Anyway, I like the phrase “top idea” as a descriptor for that thing you keep going back to in idle moments. (I also like “ambient thinking” as a descriptor for that process.) It’s worth thinking about how I can manage that more carefully, so that I neither burn myself out, nor get distracted by the shiny things trying to hijack the position.

0 Responses to “Top ideas”

  1. la_marquise_de_

    His observation about shower thoughts is spot on. The two places I’m most likely to go ‘aha!’ are the shower and while driving.

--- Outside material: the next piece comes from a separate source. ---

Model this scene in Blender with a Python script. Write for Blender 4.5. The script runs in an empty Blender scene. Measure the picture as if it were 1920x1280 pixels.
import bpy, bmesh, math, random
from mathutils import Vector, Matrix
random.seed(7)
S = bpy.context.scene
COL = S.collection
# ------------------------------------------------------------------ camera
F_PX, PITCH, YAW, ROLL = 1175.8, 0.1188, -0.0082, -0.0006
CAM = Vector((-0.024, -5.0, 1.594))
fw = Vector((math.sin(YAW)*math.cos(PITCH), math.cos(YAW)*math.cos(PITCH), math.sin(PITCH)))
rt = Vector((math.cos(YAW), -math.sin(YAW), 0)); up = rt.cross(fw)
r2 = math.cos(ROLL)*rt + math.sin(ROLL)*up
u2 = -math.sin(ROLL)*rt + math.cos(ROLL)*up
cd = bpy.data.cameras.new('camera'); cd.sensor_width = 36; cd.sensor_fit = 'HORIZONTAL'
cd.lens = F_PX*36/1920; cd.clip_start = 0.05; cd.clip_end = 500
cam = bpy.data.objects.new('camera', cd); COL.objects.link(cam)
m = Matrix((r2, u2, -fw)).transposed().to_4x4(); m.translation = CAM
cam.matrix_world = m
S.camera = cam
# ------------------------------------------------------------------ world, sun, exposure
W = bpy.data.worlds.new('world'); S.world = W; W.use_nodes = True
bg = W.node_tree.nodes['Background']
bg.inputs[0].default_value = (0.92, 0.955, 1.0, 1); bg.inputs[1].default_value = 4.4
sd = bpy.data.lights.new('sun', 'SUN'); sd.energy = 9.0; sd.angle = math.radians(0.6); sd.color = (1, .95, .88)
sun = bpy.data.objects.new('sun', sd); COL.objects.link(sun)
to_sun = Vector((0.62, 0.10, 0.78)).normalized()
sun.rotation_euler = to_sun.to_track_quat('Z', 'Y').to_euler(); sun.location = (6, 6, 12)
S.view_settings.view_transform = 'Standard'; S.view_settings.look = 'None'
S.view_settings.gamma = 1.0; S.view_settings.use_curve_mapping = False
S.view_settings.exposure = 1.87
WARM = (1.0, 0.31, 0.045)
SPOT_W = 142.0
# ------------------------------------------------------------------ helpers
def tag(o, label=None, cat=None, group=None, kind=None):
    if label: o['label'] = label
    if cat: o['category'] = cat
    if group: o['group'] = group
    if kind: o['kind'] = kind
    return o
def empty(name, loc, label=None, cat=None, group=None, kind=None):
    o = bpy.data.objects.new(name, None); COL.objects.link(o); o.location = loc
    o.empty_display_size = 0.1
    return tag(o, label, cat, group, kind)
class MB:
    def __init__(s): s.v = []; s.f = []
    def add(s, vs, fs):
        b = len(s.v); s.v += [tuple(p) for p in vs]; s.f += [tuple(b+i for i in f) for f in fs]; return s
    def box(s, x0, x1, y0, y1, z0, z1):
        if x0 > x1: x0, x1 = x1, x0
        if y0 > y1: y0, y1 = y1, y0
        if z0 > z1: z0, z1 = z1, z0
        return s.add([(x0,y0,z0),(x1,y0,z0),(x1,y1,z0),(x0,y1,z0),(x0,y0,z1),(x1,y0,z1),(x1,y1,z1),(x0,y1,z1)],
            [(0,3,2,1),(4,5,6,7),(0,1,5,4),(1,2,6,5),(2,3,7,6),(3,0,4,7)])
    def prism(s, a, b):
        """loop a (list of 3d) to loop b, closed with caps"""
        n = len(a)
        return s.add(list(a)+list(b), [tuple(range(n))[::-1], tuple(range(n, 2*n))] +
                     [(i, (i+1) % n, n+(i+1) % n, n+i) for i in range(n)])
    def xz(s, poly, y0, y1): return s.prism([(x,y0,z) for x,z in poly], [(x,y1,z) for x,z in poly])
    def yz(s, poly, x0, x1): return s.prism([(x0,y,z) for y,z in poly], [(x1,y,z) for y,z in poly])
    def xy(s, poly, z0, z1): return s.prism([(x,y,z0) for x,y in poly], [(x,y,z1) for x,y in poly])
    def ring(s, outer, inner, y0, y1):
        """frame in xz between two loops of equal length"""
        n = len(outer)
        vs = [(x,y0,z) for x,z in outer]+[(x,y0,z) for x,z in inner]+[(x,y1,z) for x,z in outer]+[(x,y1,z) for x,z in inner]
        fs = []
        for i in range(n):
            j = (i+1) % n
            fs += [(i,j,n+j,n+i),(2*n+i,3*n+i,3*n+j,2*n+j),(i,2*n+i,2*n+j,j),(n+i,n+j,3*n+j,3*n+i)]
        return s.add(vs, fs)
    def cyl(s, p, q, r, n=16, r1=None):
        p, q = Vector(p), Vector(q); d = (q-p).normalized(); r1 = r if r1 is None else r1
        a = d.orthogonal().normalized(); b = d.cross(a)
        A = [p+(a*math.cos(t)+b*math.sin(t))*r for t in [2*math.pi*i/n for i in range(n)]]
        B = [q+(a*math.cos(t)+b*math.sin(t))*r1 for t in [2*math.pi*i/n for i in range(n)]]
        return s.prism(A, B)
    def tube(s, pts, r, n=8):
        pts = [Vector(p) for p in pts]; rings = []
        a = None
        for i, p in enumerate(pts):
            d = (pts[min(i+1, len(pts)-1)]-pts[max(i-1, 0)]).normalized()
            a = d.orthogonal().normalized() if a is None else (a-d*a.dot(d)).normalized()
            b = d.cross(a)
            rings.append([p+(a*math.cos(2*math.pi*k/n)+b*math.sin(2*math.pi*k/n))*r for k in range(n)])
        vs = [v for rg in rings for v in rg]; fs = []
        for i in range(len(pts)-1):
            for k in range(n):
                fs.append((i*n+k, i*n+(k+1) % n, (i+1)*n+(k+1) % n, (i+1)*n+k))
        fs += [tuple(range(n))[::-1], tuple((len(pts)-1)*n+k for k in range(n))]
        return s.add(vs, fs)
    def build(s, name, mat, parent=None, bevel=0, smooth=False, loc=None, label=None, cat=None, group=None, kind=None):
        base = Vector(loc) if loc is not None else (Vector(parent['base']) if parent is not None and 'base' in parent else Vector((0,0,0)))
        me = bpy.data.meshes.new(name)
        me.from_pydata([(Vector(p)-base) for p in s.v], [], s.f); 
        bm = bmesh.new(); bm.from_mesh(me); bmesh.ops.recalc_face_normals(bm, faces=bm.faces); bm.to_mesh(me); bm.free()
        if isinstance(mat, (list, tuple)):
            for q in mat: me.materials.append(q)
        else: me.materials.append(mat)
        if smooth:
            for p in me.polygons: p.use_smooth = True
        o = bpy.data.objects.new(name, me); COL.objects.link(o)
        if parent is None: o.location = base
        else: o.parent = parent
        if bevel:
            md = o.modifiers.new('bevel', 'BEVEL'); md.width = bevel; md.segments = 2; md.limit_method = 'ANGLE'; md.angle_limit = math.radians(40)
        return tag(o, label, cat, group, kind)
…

I put it down to those being the two places it’s hardest to note something down.

    • Marie Brennan

      For me, it’s those two and the time I spend trying to fall asleep. (It takes me a while.) What they have in common — other than the difficulty of note-taking <g> — is that they aren’t useful for anything else; aside from maybe singing along to music in the car, about the only thing I can do is think.

  2. Anonymous

    Sometimes it can really suck when that top idea is a person. :-/

    This angst filled, one sentence post was brought to you by the letters T, O, N and Y.